Dafür, das aufzuarbeiten, wird eines Tages kein U-Ausschuss reichen. Doch lassen wir das. Solche Vorgänge muss man sich merken, sich dadurch aber nicht vom Wesentlichen ablenken lassen: So lange es lichterloh brennt und es um die Rettung von Menschenleben geht, ist es dumm, sich allein an potenziellen Brandstiftern abzureagieren.

Während alle nach Tirol schauen, bleiben beispielsweise die besorgniserregenden Entwicklungen im Nachbarland Vorarlberg weitestgehend unterbelichtet. Die Zahl der bestätigten Infizierungen pro 100.000 Einwohner nähert sich dort dem Tiroler Wert. Auch dort liefen Skigebiete am Wochenende noch, auch dort waren die Gastronomiebetriebe an den Pisten noch gut gefüllt, wie sogar dem ORF-Wetterpanorama zu entnehmen war.
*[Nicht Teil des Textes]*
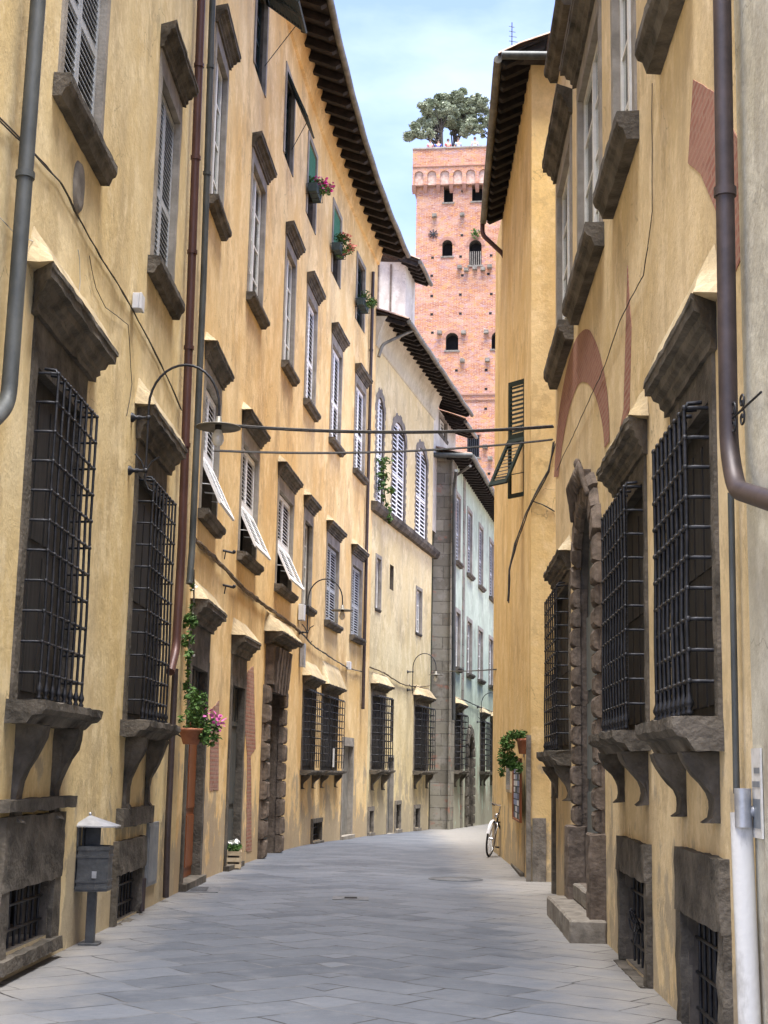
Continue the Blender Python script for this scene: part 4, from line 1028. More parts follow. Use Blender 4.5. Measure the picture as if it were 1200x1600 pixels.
arch_band(bR, R1, [(866, 745), (872, 660), (883, 590), (898, 535), (917, 514), (934, 540), (948, 600), (953, 660), (953, 690)],
          [(873, 745), (880, 690), (890, 640), (903, 603), (915, 597), (927, 610), (938, 645), (944, 680), (945, 700)])
patch(bR, R1, [(975, 640), (981, 415), (985, 480), (987, 510), (984, 640), (975, 672), (969, 672)], 'brick_faded', rag=.008)
patch(bR, R1, [(1084, 124), (1117, 144), (1163, 235), (1169, 380), (1150, 425), (1142, 400), (1118, 325), (1096, 272), (1076, 255)], 'brick_faded', rag=.008)
wall(R1, -1, ZR, 'R1', bR)
eave(bR, R1, ZR, .8, ZR-.3)
slab(bR, R1, 866.5, 868.2, 1000, -1, 3.0, .05, 'stone', name='stone_dado', rough=0)
# pipes on it
pipe(bR, R1, [(1127, -80), (1139, 700), (1150, 765), (1260, 800)], .13, .052, 'pipe_brown', n=16, collars=2.2)
pipe(bR, R1, [(1142, 770), (1151, 1240)], .05, .019, 'pipe_grey', n=8)
mb = MB(); s, z = R1.hit(1158, 1262, .1)
P0 = R1.P(s, .09, z); mb.tube([P0+Vector((0, 0, .10)), P0-Vector((0, 0, .10))], .045, 12); mb.tube([P0-Vector((0, 0, .02)), P0+Vector((.10, 0, -.02))], .03, 8); build(mb, 'pipe_coupling', 'zinc', bR)
pipe(bR, R1, [(1158, 1270), (1173, 1640)], .09, .058, 'pipe_white', n=16)
# ---- narrow pale house at the right margin
b0 = thing('grey_house', R0.P(1, 0, 0), 'pale grey plastered house cut off by the right edge', 'house', 'houses lining the street')
R0.op.append((R0.L[-1]-.75, R0.L[-1]-.28, -.5, 1.25, 0, .15))
mb = MB(); mb.box(-.23, .23, -.14, -.12, -.3, 1.25); build(mb, 'metal_hatch', 'cabinet', b0, R0.W(R0.L[-1]-.515, 0))
wall(R0, -1, ZR+.3, 'R0', b0)
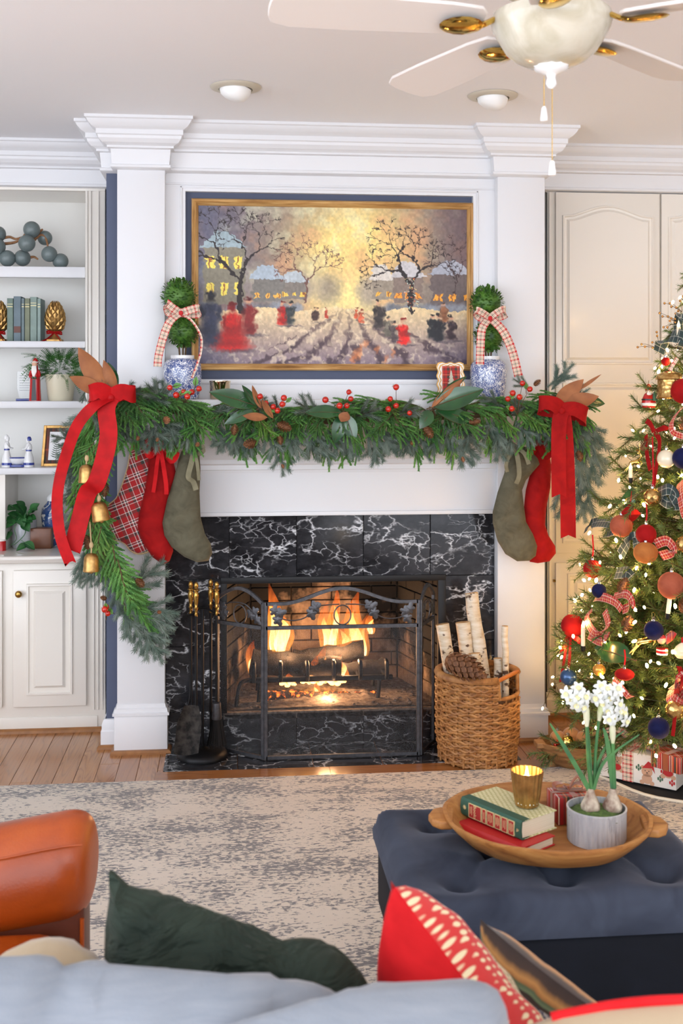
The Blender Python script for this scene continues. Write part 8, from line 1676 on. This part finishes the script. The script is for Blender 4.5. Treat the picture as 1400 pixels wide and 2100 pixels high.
# leaning framed fern print
z=SHZ[3]; Yf=YSH+.02; fa=thing('framed_fern_print','small gold framed fern print leaning on the shelf behind the garland','picture frame',(sh(112,958,Yf).x,Yf,z)); xa_,xb_=X(84,Yf),X(140,Yf); z1=Z(873,110,Yf); hF=z1-z; lean=.18; tw=.08
def F(u,v,d): return Vector((xa_+(xb_-xa_)*u+.010*v,Yf+v*hF*lean-d,z+.001+hF*v))
fwx=.10; fwz=.07
for nm,(u0,u1,v0,v1) in (('frame_side',(0,fwx,0,1)),('frame_side',(1-fwx,1,0,1)),('frame_rail',(fwx,1-fwx,0,fwz)),('frame_rail',(fwx,1-fwx,1-fwz,1))):
    obj(nm,MB().add([F(u0,v0,.008),F(u1,v0,.008),F(u1,v1,.008),F(u0,v1,.008),F(u0,v0,-.006),F(u1,v0,-.006),F(u1,v1,-.006),F(u0,v1,-.006)],[(0,1,2,3),(7,6,5,4),(0,4,5,1),(1,5,6,2),(2,6,7,3),(3,7,4,0)]),M['gold'],fa,bevel=.0015,seg=1)
def plate(nm,u0,u1,v0,v1,d,m,uvs=False): return obj(nm,MB().add([F(u0,v0,d),F(u1,v0,d),F(u1,v1,d),F(u0,v1,d),F(u0,v0,d-.002),F(u1,v0,d-.002),F(u1,v1,d-.002),F(u0,v1,d-.002)],[(0,1,2,3),(7,6,5,4),(0,4,5,1),(1,5,6,2),(2,6,7,3),(3,7,4,0)]),m,fa)
plate('tartan_mat',fwx,1-fwx,fwz,1-fwz,.001,plaid('brown tartan mat',(110,60,48),[(0,.3,(64,62,56)),(.5,.56,(190,90,60))],40,'Object')); plate('card',.24,.80,.15,.84,.003,mat('white card',(240,240,240),.8))
fn=MB()
for k in range(11):
    v=.22+.05*k; L=.21*(1-(k/11.5)**1.2)
    for s_ in (-1,1): fn.add([F(.52,v-.008,.0036),F(.52,v+.012,.0036),F(.52+s_*L,v+.05,.0036),F(.52+s_*L*.6,v+.01,.0036)],[(0,1,2,3)])
fn.add([F(.513,.18,.0037),F(.527,.18,.0037),F(.522,.80,.0037),F(.518,.80,.0037)],[(0,1,2,3)]); obj('fern_print',fn,mat('printed grey green',(82,96,84),.8),fa,fixn=False)
# counter: pothos, box, ginger jar
Yc=0.62; z=zc; o=thing('pothos_planter','trailing pothos plant in a grey metal planter on the counter','plant',(X(55,Yc),Yc,z)); xa_,xb_=X(25,Yc),X(66,Yc); hp=Z(1066,50,Yc)-z
obj('planter',MB().lathe([(.052,z),(.056,z+.004),(.058,z+hp),(.054,z+hp),(.052,z+hp*.85),(.002,z+hp*.83)],((xa_+xb_)/2+.01,Yc,0),28),M['zinc'],o)
pl=[]; n=8
hm=leaf_mb(.06,.046,.25,.25,7); phm=mesh('pothos_leaf',hm,[M['pothos'],M['pothos'],M['stem']],Vector()); rd=random.Random(5)
for (a,b,s) in (((55,1060),(10,1030),1),((45,1050),(18,1020),1),((50,1045),(30,1012),1),((62,1050),(85,1018),1),((66,1048),(80,1035),.8),((48,1062),(75,1070),1),((40,1055),(50,1085),1.1),((30,1060),(2,1085),1.2),((35,1070),(8,1060),1),((50,1055),(45,1030),1),((55,1058),(62,1040),1),((20,1090),(5,1110),1),((58,1062),(78,1060),.9),((38,1062),(20,1050),1),((48,1070),(60,1090),1),((30,1040),(12,1042),.9)):
    p=sh(*a,Yc-.05); q=sh(*b,Yc-.10-rd.uniform(0,.04)); inst('pothos_leaf',phm,o,p,q-p,UP*.7+Vector((rd.uniform(-.3,.3),-.8,0)),s*1.05)
for pts in ([(48,1070),(52,1092),(40,1108),(28,1118)],[(40,1062),(30,1085),(34,1105),(22,1118)],[(50,1062),(55,1050),(70,1045)],[(45,1062),(35,1045),(20,1035)]): obj('vine',MB().tube(cat([sh(x,y,Yc-.07) for x,y in pts],5),.0018,5),M['stem'],o)
for (a,b) in (((50,1112),(70,1122)),((58,1116),(40,1122))): p=sh(*a,Yc-.13); q=sh(*b,Yc-.15); p.z=max(p.z,z+.01); q.z=max(q.z,z+.008); inst('pothos_leaf',phm,o,p,q-p,UP+Vector((0,-.6,0)),1.0)
xa_,xb_=X(62,.56),X(105,.56); obj('wooden_box',MB().box(xa_,xb_,.56,.64,z,Z(1084,80,.56)),mat('brown polished wood',(122,72,44),.35,var=.3,vs=12),None,'small brown wooden box beside the blue ginger jar','box',bevel=.004)
c=at(108,1118,.68); h=Z(1008,108,.68)-z; gj=thing('ginger_jar','cobalt blue ginger jar with white blossoms behind the garland ribbon','jar',(c.x,c.y,z)); R=.056
obj('jar',MB().lathe([(R*.6,z),(R*.66,z+h*.05),(R*.86,z+h*.3),(R,z+h*.55),(R*.92,z+h*.70),(R*.5,z+h*.80),(R*.42,z+h*.83)],(c.x,c.y,0),32),M['cobalt'],gj); obj('lid',MB().lathe([(R*.40,z+h*.82),(R*.52,z+h*.83),(R*.52,z+h*.90),(R*.3,z+h*.95),(R*.12,z+h*.97),(R*.14,z+h),(.002,z+h*1.02)],(c.x,c.y,0),24),M['porcelain'],gj)
c=at(3,1112,.52); tn=thing('red_tin','small red striped tin cut by the left frame edge','tin',(c.x,c.y,z)); obj('tin_body',MB().lathe([(.022,z),(.022,z+.05)],(c.x,c.y,0),20),M['paintred'],tn); obj('tin_rim',MB().lathe([(.023,z+.046),(.0235,z+.052),(.020,z+.054)],(c.x,c.y,0),20),M['paintwhite'],tn)
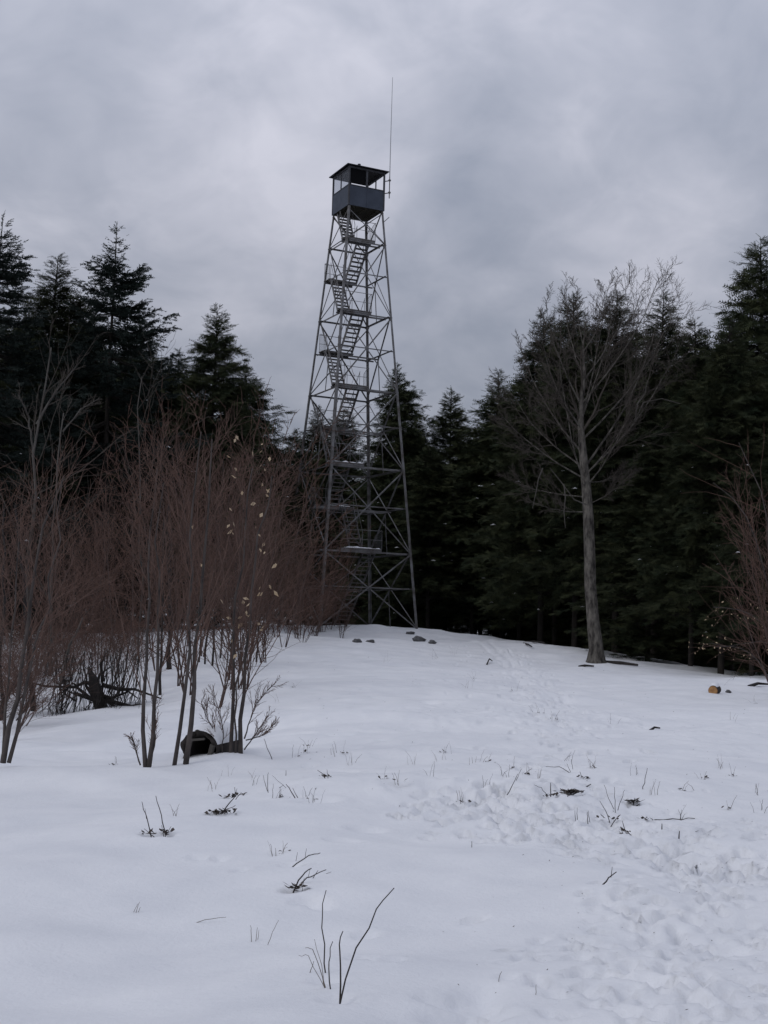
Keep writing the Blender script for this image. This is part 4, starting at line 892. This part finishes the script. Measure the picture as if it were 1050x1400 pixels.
stalks('dry_stalks', [([(207, 1141), (200, 1118), (196, 1106), (194, 1096)], .0042), ([(212, 1142), (204, 1139), (197, 1133)], .003), ([(201, 1120), (198, 1105)], .002)], 'dark bent stalk with a twiggy foot, first of two on the left snow', group=GST, debris=(12, .05), seed=6)
stalks('dry_stalks', [([(227, 1139), (220, 1114), (213, 1088)], .0045), ([(225, 1143), (221, 1128)], .003), ([(225, 1142), (234, 1130)], .003)], 'tall straight stalk slanting beside the bent one on the left snow', group=GST, debris=(16, .06), seed=7)
stalks('dead_branch', [([(302, 1113), (312, 1100), (322, 1088)], .006), ([(296, 1112), (310, 1106), (322, 1101)], .004), ([(318, 1094), (330, 1084)], .004), ([(322, 1090), (321, 1076)], .004)], 'tangle of dead twigs and dark leaves below the hollow log', group=GST, debris=(90, .11), seed=8)
stalks('dead_branch', [([(318, 1090), (330, 1089)], .004), ([(322, 1090), (324, 1078)], .003), ([(310, 1089), (320, 1088)], .004)], 'small dark leafy clump beside the dead twig tangle', group=GST, debris=(50, .08), seed=9)
stalks('dry_stalks', [([(367, 1082), (362, 1070), (360, 1060)], .003), ([(367, 1083), (366, 1060), (367, 1056)], .003)], 'two close upright stems between the tangle and the slanting twigs', group=GST, seed=10)
stalks('dead_branch', [([(405, 1091), (397, 1080), (391, 1072)], .005), ([(408, 1089), (400, 1077)], .0035), ([(378, 1077), (388, 1073)], .003), ([(394, 1077), (372, 1060)], .002), ([(391, 1060), (391, 1053)], .004)], 'slanting thin twigs lying together right of the tangle', group=GST, seed=11)
stalks('dry_stalks', [([(373, 1039), (366, 1024), (361, 1010)], .005), ([(368, 1040), (380, 1039), (390, 1038)], .012)], 'single slanting stalk over a short dark stick right of the leafy clump', group=GST, seed=12)
stalks('twig_sprig', [([(446, 1063), (440, 1057), (434, 1053)], .004), ([(449, 1063), (447, 1052)], .003), ([(443, 1060), (436, 1061)], .003)], 'small crouched dark sprig on the plain snow, mid field', group=GST, debris=(8, .04), seed=13)
stalks('dry_stalks', [([(345, 1287), (343, 1272), (342, 1265)], .002), ([(349, 1286), (352, 1268)], .002), ([(352, 1284), (354, 1272)], .0018)], 'three short fine stems in a tuft on the near snow', m=M_straw, group=GST, seed=14)
stalks('dry_stalks', [([(365, 1291), (372, 1275), (381, 1258)], .0018)], 'one faint slanting stem right of the short fine tuft', m=M_straw, group=GST, seed=15)
stalks('dry_stalks', [([(258, 1261), (280, 1257), (309, 1254)], .0022)], 'thin stem lying flat along the near snow', m=M_straw, group=GST, seed=16)
stalks('dry_stalks', [([(181, 1247), (188, 1236)], .002), ([(184, 1248), (191, 1233)], .002), ([(187, 1247), (192, 1240)], .002)], 'tiny tuft of short stems at the left of the near snow', m=M_straw, group=GST, seed=17)
stalks('twig_sprig', [([(821, 1209), (832, 1201), (843, 1192)], .0055), ([(835, 1199), (837, 1185)], .003)], 'forked dark twig lying on smooth snow before the trampled path', group=GST, seed=18)
stalks('dry_stalks', [([(834, 1122), (828, 1108), (820, 1095)], .0035), ([(835, 1127), (842, 1120), (848, 1114)], .004), ([(842, 1113), (841, 1095), (840, 1076)], .0032), ([(842, 1108), (832, 1092), (826, 1073)], .003), ([(844, 1108), (850, 1092), (854, 1080)], .003), ([(843, 1112), (838, 1108)], .003)], 'spreading bunch of fine stalks beside the trampled path', group=GST, debris=(14, .09), seed=19)
stalks('dry_stalks', [([(857, 1139), (853, 1130), (851, 1122)], .004), ([(863, 1139), (856, 1135), (848, 1132)], .004), ([(852, 1137), (848, 1130)], .003)], 'low dark tuft just below the spreading bunch of stalks', group=GST, debris=(10, .05), seed=20)
stalks('dead_branch', [([(884, 1121), (900, 1130), (920, 1140), (938, 1136), (950, 1142)], .005), ([(905, 1136), (905, 1126)], .006), ([(928, 1144), (929, 1136)], .006), ([(938, 1137), (955, 1140)], .003)], 'long jointed dead branch lying across the snow right of the stalks', group=GST, debris=(12, .06), seed=21)
stalks('leaf_clump', [([(780, 1085), (790, 1083), (797, 1082)], .006), ([(776, 1090), (777, 1078)], .004), ([(795, 1088), (797, 1100)], .003)], 'dark clump of dead leaves beside the trampled path', group=GST, debris=(110, .07), seed=22)
stalks('leaf_clump', [([(866, 1097), (868, 1091)], .006), ([(870, 1099), (875, 1099)], .005)], 'small black clump of dead leaves right of the bunch of stalks', group=GST, debris=(50, .05), seed=23)
stalks('dry_stalks', [([(753, 1088), (753, 1076), (753, 1070)], .005), ([(748, 1084), (740, 1077), (730, 1073)], .003)], 'short thick upright stem beside a curled twig, left of the leaf clump', group=GST, debris=(16, .05), seed=24)
stalks('twig_sprig', [([(693, 1084), (702, 1072), (708, 1058)], .004), ([(704, 1068), (713, 1051)], .003)], 'curved twig leaning among the stubble at mid field', group=GST, seed=25)
stalks('dry_stalks', [([(879, 1079), (882, 1065), (885, 1050)], .004)], 'single slanting stalk standing alone right of mid field', group=GST, seed=26)
stalks('dry_stalks', [([(787, 1125), (786, 1108)], .003), ([(790, 1124), (789, 1104)], .003)], 'two short straight stems on the trampled path, nearer the leaf clump', group=GST, seed=27)
stalks('dry_stalks', [([(804, 1126), (803, 1110)], .004), ([(807, 1124), (804, 1108)], .003)], 'two short stout stems on the trampled path, nearer the stalk bunch', group=GST, seed=28)
stalks('twig_sprig', [([(781, 1055), (765, 1048), (746, 1048)], .004), ([(781, 1055), (775, 1044)], .003), ([(784, 1053), (781, 1038)], .003)], 'twig curving flat over the snow with two upright shoots', group=GST, seed=29)
stalks('dead_branch', [([(795, 1064), (803, 1070), (807, 1073)], .006), ([(796, 1062), (793, 1055)], .004), ([(800, 1074), (808, 1072)], .007)], 'small dark broken twig above the leaf clump', group=GST, debris=(10, .05), seed=30)
stalks('dry_stalks', [([(645, 1158), (645, 1150)], .003)], 'tiny dark stub alone on smooth snow', group=GST, seed=31)
stalks('dry_stalks', [([(681, 1341), (683, 1334), (686, 1328)], .0018)], 'short fine stem on the near smooth snow, slanting', m=M_straw, group=GST, seed=32)
stalks('dry_stalks', [([(733, 1360), (733, 1346)], .0018)], 'short fine stem on the near smooth snow, upright', m=M_straw, group=GST, seed=33)
# short stubble: many alike little tufts
SL, SGp = 'small tuft of short dead stubble poking through the snow', 'stubble tufts across the snow field'
trng = np.random.default_rng(90)
for i, (px, py) in enumerate(SPOTS):
    st = []
    for k in range(trng.integers(2, 6)):
        fx, fy = px + trng.normal(0, 4), py + trng.normal(0, 1.2); hh = trng.uniform(7, 19) * (1.0 if py > 1020 else .8); ll = trng.normal(0, 5); st.append(([(fx, fy), (fx + ll * .45, fy - hh * .55), (fx + ll, fy - hh)], trng.uniform(.0011, .0024)))
    stalks('stubble_tuft', st, SL, 'plant', M_straw if trng.random() < .65 else M_stalk, SGp, debris=(5, .05) if trng.random() < .35 else None, seed=600 + i)
lrng = np.random.default_rng(95); V, F_ = [], []
for i in range(420):
    px, py = lrng.uniform(380, 1050), lrng.uniform(890, 1200) if lrng.random() < .85 else lrng.uniform(1200, 1390)
    if px < 600 and py > 1110: continue
    g = ground(px, py); a = lrng.uniform(0, 6.28); L = lrng.uniform(.003, .012) * (.4 + g[1] / 14); e = np.array([math.cos(a), math.sin(a), .25]) * L; f = np.array([-math.sin(a), math.cos(a), .15]) * L * .3; b = len(V); g = g + UP * .006
    V += [g - e, g + f, g + e, g - f]; F_ += [(b, b + 1, b + 2, b + 3)]
lit = mesh_arrays('snow_litter', np.array(V), np.array(F_), M_debris); tag(lit, 'scattered tiny bark and needle litter lying on the snow', 'litter', kind='stuff')
print('objects', len(bpy.data.objects))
Aber: Auch in Vorarlberg muss die Brandbekämpfung absoluten Vorrang haben, um bei diesem Sprachbild zu bleiben.

Und überhaupt: Wenn Energie übrig bleibt, dann gehört sie den Regierungsmaßnahmen gewidmet. Oder sagen wir so: Sie gehören wohlwollend-kritisch begleitet. Zumal sie heute notwendig und wirkungsvoll sein können, damit aber immer auch Tabubrüche einhergehen, die mit einem demokratischen Rechtsstaat schwer kompatibel sind.

Im gegenwärtigen Notstand haben wir eher einen autoritären Überwachungsstaat: Die Bewegungsfreiheit ist weitestgehend aufgehoben und zur Kontrolle setzt die Regierung mir nichts, dir nichts auf Bewegungsprofile des Mobilfunkers A1. Wie gesagt: In Anbetracht der riesigen Bedrohung für die Allgemeinheit kann es sogar angemessen sein, (fast) alle Bürger in eine Art Sicherungshaft zu stecken und darauf zu achten, dass sie auch dort bleiben. Es wird jedoch darauf ankommen, dass solche Maßnahmen bei erstbester Gelegenheit wieder beseitigt werden. Aber spurlos.